There was a slow regression of technology from futuristic to essentially late-medieval European. A tripartite governmental system emerged: Hold, Hall, and Weyr working together. Essentially, Holds are cities/towns, Halls are craft guilds, and the Weyrs are where dragons and dragonriders live. Though the Holds try to disagree, the basis of the Pernese economy is the support of the Weyrs; dragons themselves eat a lot of meat, which has to be raised on valuable farmland, and the humans of the Weyr require a lot of material support in terms of craft goods and feeding. Hold, Hall, and Weyr support and check each other, preventing despotism or strongmaning.

Culture

Culturally, you can pretty much imagine the Pern aligns to its rough technological level -- in many ways, it is quite like medieval Europe. Because of the quick travel capabilities of dragons, culture is pretty homogeneous across the people of Pern (canonically to an incredibly unrealistic degree), and everyone speaks the same language and shares the same basic cultural ideals. As an interesting wrinkle, Pern has no religion. There is superstition -- it’s hard to be human without it -- but the role of The Church in medieval Europe is instead invested in the Weyrs. The people of Pern idolize dragonriders in a similar way to the idolization of clergy and saints in the medieval period.
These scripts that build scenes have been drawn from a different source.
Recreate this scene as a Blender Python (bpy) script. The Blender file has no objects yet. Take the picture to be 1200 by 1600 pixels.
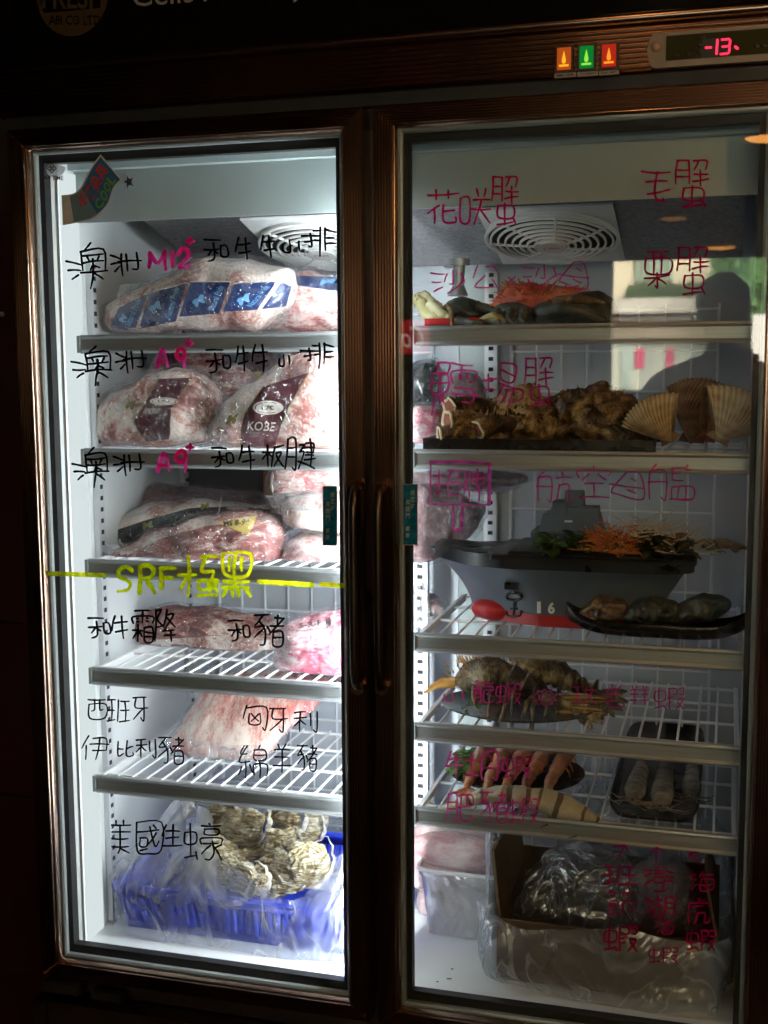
import bpy, bmesh, math, random
from mathutils import Vector, Matrix, noise
from mathutils.bvhtree import BVHTree
sc = bpy.context.scene
col = sc.collection
random.seed(4)

# ------------------------------------------------------------------ camera
CAM = Vector((1.183, -1.849, 1.103)); YAW, PITCH, ROLL, FPX = 0.277, -0.120, -0.006, 1891.7
_f = Vector((-math.sin(YAW)*math.cos(PITCH), math.cos(YAW)*math.cos(PITCH), math.sin(PITCH)))
_r = _f.cross(Vector((0, 0, 1))).normalized(); _u = _r.cross(_f)
RI = math.cos(ROLL)*_r + math.sin(ROLL)*_u
UP = -math.sin(ROLL)*_r + math.cos(ROLL)*_u
cd = bpy.data.cameras.new('camera'); cam = bpy.data.objects.new('camera', cd); col.objects.link(cam)
cam.matrix_world = Matrix(((RI.x, UP.x, -_f.x, CAM.x), (RI.y, UP.y, -_f.y, CAM.y), (RI.z, UP.z, -_f.z, CAM.z), (0, 0, 0, 1)))
cd.sensor_fit = 'VERTICAL'; cd.sensor_height = 36.0; cd.lens = FPX/1600*36
cd.clip_start = 0.02; cd.clip_end = 200
cd.dof.use_dof = True; cd.dof.focus_distance = 2.02; cd.dof.aperture_fstop = 4.5
sc.camera = cam

def ray(px, py):
    return _f + (px-600)/FPX*RI + (800-py)/FPX*UP
def at(px, py, Y):
    d = ray(px, py); return CAM + d*((Y-CAM.y)/d.y)
def atz(px, py, Z):
    d = ray(px, py); return CAM + d*((Z-CAM.z)/d.z)
def atx(px, py, X):
    d = ray(px, py); return CAM + d*((X-CAM.x)/d.x)

# ------------------------------------------------------------------ world and lamps
w = bpy.data.worlds.new('World'); sc.world = w; w.use_nodes = True
w.node_tree.nodes['Background'].inputs[0].default_value = (0.5, 0.33, 0.22, 1)
w.node_tree.nodes['Background'].inputs[1].default_value = 0.012
sc.view_settings.view_transform = 'Standard'; sc.view_settings.look = 'None'
sc.view_settings.exposure = 0; sc.view_settings.gamma = 1; sc.view_settings.use_curve_mapping = False
sc.cycles.use_denoising = True
sc.cycles.max_bounces = 9; sc.cycles.transparent_max_bounces = 32
sc.cycles.diffuse_bounces = 4; sc.cycles.glossy_bounces = 3; sc.cycles.transmission_bounces = 4
sc.cycles.sample_clamp_indirect = 40.0
sc.cycles.caustics_reflective = False; sc.cycles.caustics_refractive = False

def area(name, loc, target, sx, sy, power, color):
    l = bpy.data.lights.new(name, 'AREA'); l.shape = 'RECTANGLE'; l.size = sx; l.size_y = sy
    l.energy = power; l.color = color
    o = bpy.data.objects.new(name, l); col.objects.link(o); o.location = loc
    o.rotation_euler = (Vector(target)-Vector(loc)).to_track_quat('-Z', 'Y').to_euler(); return o
# daylight in the street behind the photographer
area('street_daylight', (2.6, -4.6, 3.6), (0.4, -9.5, 1.0), 4, 2, 6500, (1, .93, .80))
# warm point light for the pendant lamps out of view
def bulb(name, loc, power, r, color):
    l = bpy.data.lights.new(name, 'POINT'); l.energy = power; l.shadow_soft_size = r; l.color = color
    o = bpy.data.objects.new(name, l); col.objects.link(o); o.location = loc
WARM = (1, .50, .18)
TUBE_E, TUBE_R, STRIP_E = 135, 8.6, .9

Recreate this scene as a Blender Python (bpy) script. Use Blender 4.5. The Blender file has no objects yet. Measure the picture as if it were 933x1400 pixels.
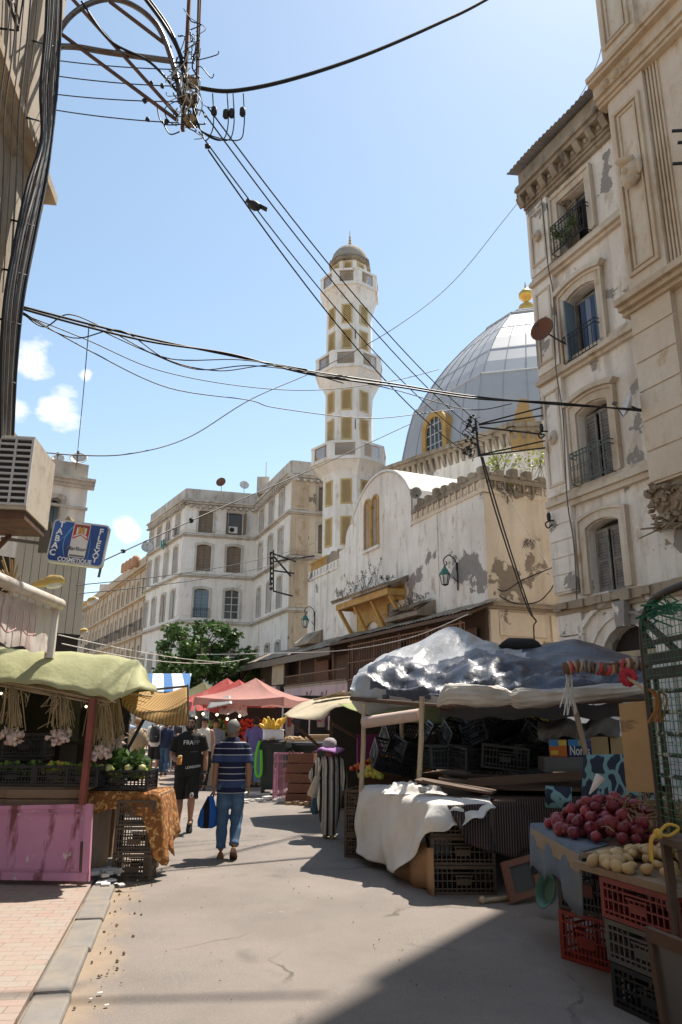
import bpy, math, random
from mathutils import Vector, Matrix, noise
from mathutils.bvhtree import BVHTree
R = math.radians
rnd = random.Random(11)
S = bpy.context.scene
COL = S.collection

# ------------------------------------------------------------------ camera, sky, sun, exposure
CAM_H, CAM_PITCH, CAM_ROLL = 1.70, R(15.82), R(0.372)
_cf = Vector((0, math.cos(CAM_PITCH), math.sin(CAM_PITCH)))
_cu = Vector((0, -math.sin(CAM_PITCH), math.cos(CAM_PITCH)))
_cx = Vector((1, 0, 0))
_right = _cx * math.cos(CAM_ROLL) + _cu * math.sin(CAM_ROLL)
_up = -_cx * math.sin(CAM_ROLL) + _cu * math.cos(CAM_ROLL)
cam_data = bpy.data.cameras.new("camera")
cam_data.sensor_fit = 'VERTICAL'
cam_data.sensor_height = 36.0
cam_data.lens = 1000 / 1400 * 36.0
cam_data.clip_start = 0.05
cam_data.clip_end = 3000
cam = bpy.data.objects.new("camera", cam_data)
COL.objects.link(cam)
_m = Matrix((_right, _up, -_cf)).transposed().to_4x4()
_m.translation = Vector((0, 0, CAM_H))
cam.matrix_world = _m
S.camera = cam

SUN_AZ, SUN_EL = R(34.5), R(63.5)      # azimuth clockwise from +Y
W = bpy.data.worlds.new("World")
S.world = W
W.use_nodes = True
wt = W.node_tree
bg = wt.nodes["Background"]
sky = wt.nodes.new("ShaderNodeTexSky")
sky.sky_type = 'NISHITA'
sky.sun_disc = False
sky.sun_elevation = SUN_EL
sky.sun_rotation = SUN_AZ
sky.air_density = 1.0
sky.dust_density = 0.35
sky.ozone_density = 0.2
bg.inputs["Strength"].default_value = 0.13
# small fair-weather clouds low in the left of the sky
tc = wt.nodes.new("ShaderNodeTexCoord")
mp = wt.nodes.new("ShaderNodeMapping"); mp.inputs["Scale"].default_value = (1, 1, 1.7)
nz = wt.nodes.new("ShaderNodeTexNoise"); nz.inputs["Scale"].default_value = 14; nz.inputs["Detail"].default_value = 9; nz.inputs["Roughness"].default_value = .6
wt.links.new(tc.outputs["Generated"], mp.inputs["Vector"]); wt.links.new(mp.outputs["Vector"], nz.inputs["Vector"])
def _cloud(d, rad):
    vd = wt.nodes.new("ShaderNodeVectorMath"); vd.operation = 'DISTANCE'
    wt.links.new(tc.outputs["Generated"], vd.inputs[0]); vd.inputs[1].default_value = d
    mr = wt.nodes.new("ShaderNodeMapRange"); mr.inputs[1].default_value = 0; mr.inputs[2].default_value = rad
    mr.inputs[3].default_value = 1; mr.inputs[4].default_value = 0
    wt.links.new(vd.outputs["Value"], mr.inputs[0])
    return mr.outputs[0]
def _ray(px, py):
    return (_right * ((px - 466.5) / 1000) + _up * ((700 - py) / 1000) + _cf)
_prev = None
for (px, py, rad) in ((48, 492, .058), (78, 553, .050), (20, 560, .035), (175, 722, .034), (118, 512, .02)):
    o = _cloud(_ray(px, py).normalized(), rad)
    if _prev is None: _prev = o
    else:
        mx = wt.nodes.new("ShaderNodeMath"); mx.operation = 'MAXIMUM'
        wt.links.new(_prev, mx.inputs[0]); wt.links.new(o, mx.inputs[1]); _prev = mx.outputs[0]
ad = wt.nodes.new("ShaderNodeMath"); ad.operation = 'MULTIPLY_ADD'
wt.links.new(_prev, ad.inputs[0]); ad.inputs[1].default_value = .62; wt.links.new(nz.outputs["Fac"], ad.inputs[2])
rp = wt.nodes.new("ShaderNodeMapRange"); rp.inputs[1].default_value = .78; rp.inputs[2].default_value = 1.02
wt.links.new(ad.outputs[0], rp.inputs[0])
ml = wt.nodes.new("ShaderNodeMath"); ml.operation = 'MULTIPLY'
wt.links.new(rp.outputs[0], ml.inputs[0])
gt = wt.nodes.new("ShaderNodeMath"); gt.operation = 'GREATER_THAN'; gt.inputs[1].default_value = .01
wt.links.new(_prev, gt.inputs[0]); wt.links.new(gt.outputs[0], ml.inputs[1])
mixc = wt.nodes.new("ShaderNodeMix"); mixc.data_type = 'RGBA'
wt.links.new(ml.outputs[0], mixc.inputs["Factor"])
hsv = wt.nodes.new("ShaderNodeHueSaturation"); hsv.inputs["Saturation"].default_value = .86; hsv.inputs["Hue"].default_value = .487; hsv.inputs["Value"].default_value = .95; wt.links.new(sky.outputs["Color"], hsv.inputs["Color"]); wt.links.new(hsv.outputs["Color"], mixc.inputs["A"]); mixc.inputs["B"].default_value = (6.2, 6.1, 6.0, 1)
wt.links.new(mixc.outputs["Result"], bg.inputs["Color"])

sun_d = bpy.data.lights.new("sun", 'SUN')
sun_d.energy = 4.8
sun_d.angle = R(0.53)
sun_d.color = (1.0, 0.925, 0.82)
sun = bpy.data.objects.new("sun", sun_d)
COL.objects.link(sun)
SUNV = Vector((math.sin(SUN_AZ) * math.cos(SUN_EL), math.cos(SUN_AZ) * math.cos(SUN_EL), math.sin(SUN_EL)))
sun.rotation_euler = SUNV.to_track_quat('Z', 'Y').to_euler()

S.view_settings.view_transform = 'Standard'
S.view_settings.look = 'None'
S.view_settings.gamma = 1
S.view_settings.use_curve_mapping = False
S.view_settings.exposure = 0.76
S.cycles.max_bounces = 6
S.cycles.diffuse_bounces = 4
S.cycles.use_denoising = True

# ------------------------------------------------------------------ placing helpers
CO = Vector((0, 0, CAM_H))
def at(px, py, Y):
    d = _ray(px, py)
    return CO + d * (Y / d.y)
def gp(px, py, z=0.0):
    d = _ray(px, py)
    return CO + d * ((z - CAM_H) / d.z)

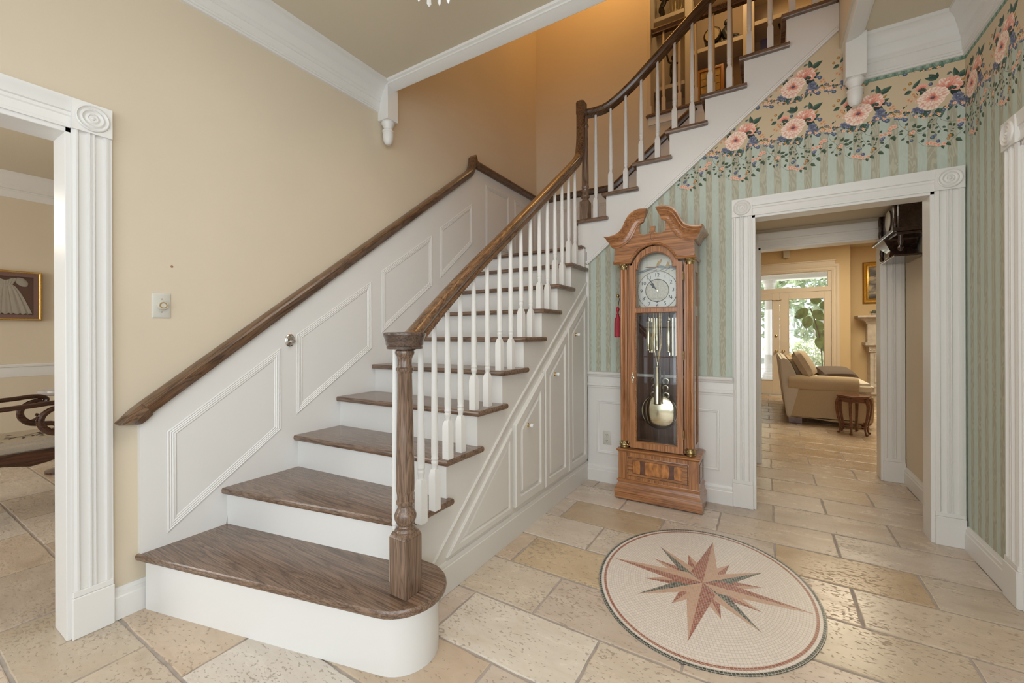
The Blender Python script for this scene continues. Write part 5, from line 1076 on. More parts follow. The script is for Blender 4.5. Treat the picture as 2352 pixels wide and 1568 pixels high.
# shadow box with a christening gown
sb = thing('shadow_box', 'gilt framed shadow box holding a white christening gown on the dining wall', 'picture', (DX, 1.0, 1.675))
y0, y1, z0, z1 = 0.745, 1.279, 1.402, 1.952
FD2 = fx(DX)
MB().panel([(y0, z0), (y1, z0), (y1, z1), (y0, z1)], [(0, 0.0), (0, 0.075), (0.006, 0.080), (0.014, 0.078), (0.022, 0.070)], FD2, cap=False).build('frame', m_gold, sb)
MB().panel([(y0, z0), (y1, z0), (y1, z1), (y0, z1)], [(0.010, 0.0805), (0.013, 0.082), (0.016, 0.0795)], FD2, cap=False).build('beading', m_goldpale, sb)
MB().panel([(y0+0.02, z0+0.02), (y1-0.02, z0+0.02), (y1-0.02, z1-0.02), (y0+0.02, z1-0.02)], [(0, 0.069), (0.042, 0.069), (0.042, 0.012)], FD2, cap=False).build('mat', m_mat_rose, sb)
MB().face([(y0+0.06, z0+0.06), (y1-0.06, z0+0.06), (y1-0.06, z1-0.06), (y0+0.06, z1-0.06)], 0.012, FD2).build('lining', m_mat_deep, sb, recalc=False)
MB().face([(y0+0.02, z0+0.02), (y1-0.02, z0+0.02), (y1-0.02, z1-0.02), (y0+0.02, z1-0.02)], 0.0695, FD2).build('glass', m_glass, sb, recalc=False)
gc = (y0+y1)/2; gw = thing('christening_gown', 'small ivory christening gown with puffed sleeves inside the shadow box', 'dress', (DX+0.03, gc, 1.5))
rows = []
for j in range(17):
    t = j/16; z = 1.80-0.325*t; hw = 0.055+0.145*t**0.7; row = []
    for i in range(61):
        s_ = -1+2*i/60; ph = s_*26+1.5*math.sin(s_*5); d_ = 0.020+0.010*math.cos(ph)*min(1, t*2.5)+0.022*(1-s_*s_)*(0.5+0.5*t)
        row.append((DX+0.012+d_, gc+s_*hw+0.004*math.sin(ph*.5), z-0.008*math.cos(s_*30)*(t > 0.96)))
    rows.append(row)
mb = MB(); mb.strips(rows, False); mb.build('skirt', m_linen, gw)
rows = []
for j in range(9):
    t = j/8; z = 1.80+0.072*t; row = []
    for i in range(31):
        s_ = -1+2*i/30; hw = 0.058+0.034*t; row.append((DX+0.030+0.016*(1-s_*s_)+0.002*math.cos(s_*22), gc+s_*hw, z-(0.034*math.exp(-(s_*2.8)**2) if j == 8 else 0.02*t*math.exp(-(s_*2.8)**2))))
    rows.append(row)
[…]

Human rights are a bit shaky on Pern. There isn’t much racism (thanks to the initial colonists rejecting colorism and the fact that everyone shares the same basic culture), but sexism, queerphobia, and classism are very common. Women are not necessarily seen as the lesser sex, but have fewer opportunities in life: some of the Hallcrafts rarely accept women, and most dragonriders are men (depending on the Weyr). Queer identities are generally looked down upon, sometimes violently. Classism is rampant: Lord Holders live like kings, master craftspersons wield considerable influence and funds, while the common farmers live in huts and many struggle to support themselves.

Weyrs

A quick note on how Weyrs are different: because of the way dragon bonding works (it's essentially random selection), people from all walks of life end up as dragonriders and this makes the Weyrs bastions of tolerance and egalitarianism compared to other places. Also, the Weyrs are sexually liberal, also because dragons. They also tend to have a higher standard of living.